Giunti alla base rifacciamo gli zaini e, liberi dall’incognite dell’arrampicata (almeno per me), iniziamo a perderci in racconti e discorsi. Scopro infatti che il mio strampalato progetto di risalire lo zoccolo della Nord per superare la parete attraverso il canale sommitale non è poi tanto strampalato. Gianni e Franco Tessari hanno infatti già percorso quel tracciato e tutte le mie ipotesi e supposizioni trovano conferma in quanto hanno osservato durante la loro salita. Ma non solo.

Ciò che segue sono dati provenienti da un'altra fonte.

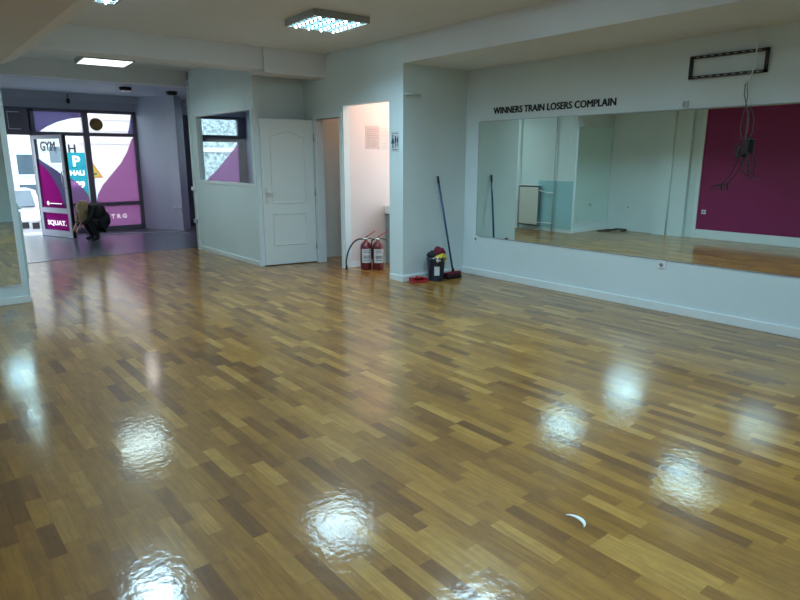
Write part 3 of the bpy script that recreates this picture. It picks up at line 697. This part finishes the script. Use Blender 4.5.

Anche loro, in gioventù, si erano esercitati “al misto” utilizzando ramponi e piccozza sui verticali prati dalla Nord. «Quando in inverno l’erba diventa gialla e si appiattisce qui puoi imparare molto bene ad usare i ramponi, magari quelli non troppo belli, e come affrontare i passaggi di misto con la picozza.»

Certo, sono volato giù dalla Nord ma la possibilità di chiacchierare con Gianni in quell’ambiente valeva la figuraccia. Uno scossone, alle volte, è quello che serve quando la lucità vacilla: pare che per i miei imminenti 40 anni mi sia regalato qualche istante di vita accellerata!